The Financial Services Authority has admitted there are “legitimate questions” to be asked about its failure to spot Libor rigging by the banks in the build-up to the financial crisis.
Lord Turner, the FSA chairman, told MPs on the Treasury select committee (TSC) that there were three occasions in 2007 and 2008 when the regulator should have been alerted to the scandal, but the issue was overlooked because the messages were relayed to “junior staff”.
Part of the blame, he insisted, lay with Barclays because the bank did not properly disclose its own misconduct in any of the 13 attempts it made to inform the FSA that rivals were manipulating the key inter-bank lending rate.

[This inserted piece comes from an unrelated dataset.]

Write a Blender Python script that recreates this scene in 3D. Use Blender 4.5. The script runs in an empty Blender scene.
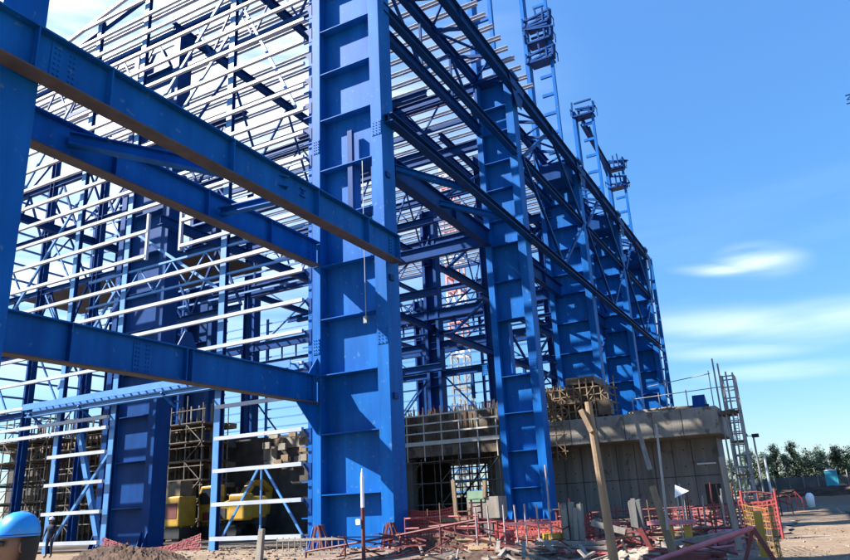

Lord Turner said he had ordered an internal investigation into why the repeated warnings were missed.The failure of the FSA to spot Libor rigging cannot be blamed on missing three occasions or Barclays not disclosing its own misconduct.
The failure of the FSA rests entirely on the fact that FSA did not see that Libor and similar self-reported index prices could be rigged in the first place.
Regular readers know that the first priority for all financial regulators is making sure that market participants have access to all the useful, relevant information in an appropriate, timely manner so they can make a fully informed investment decision.
FSA failed because Libor interest rates are not set in a manner that is consistent with achieving this first priority. In fact, Libor interest rates are deliberately set in an opaque manner so that banks can collude and engage in oligopolistic pricing for their benefit.
FSA failed because it did not insist in 2008 that Libor interest rates be based off of a subset of all the fully disclosed actual funding trades made by the banks in the Libor panel.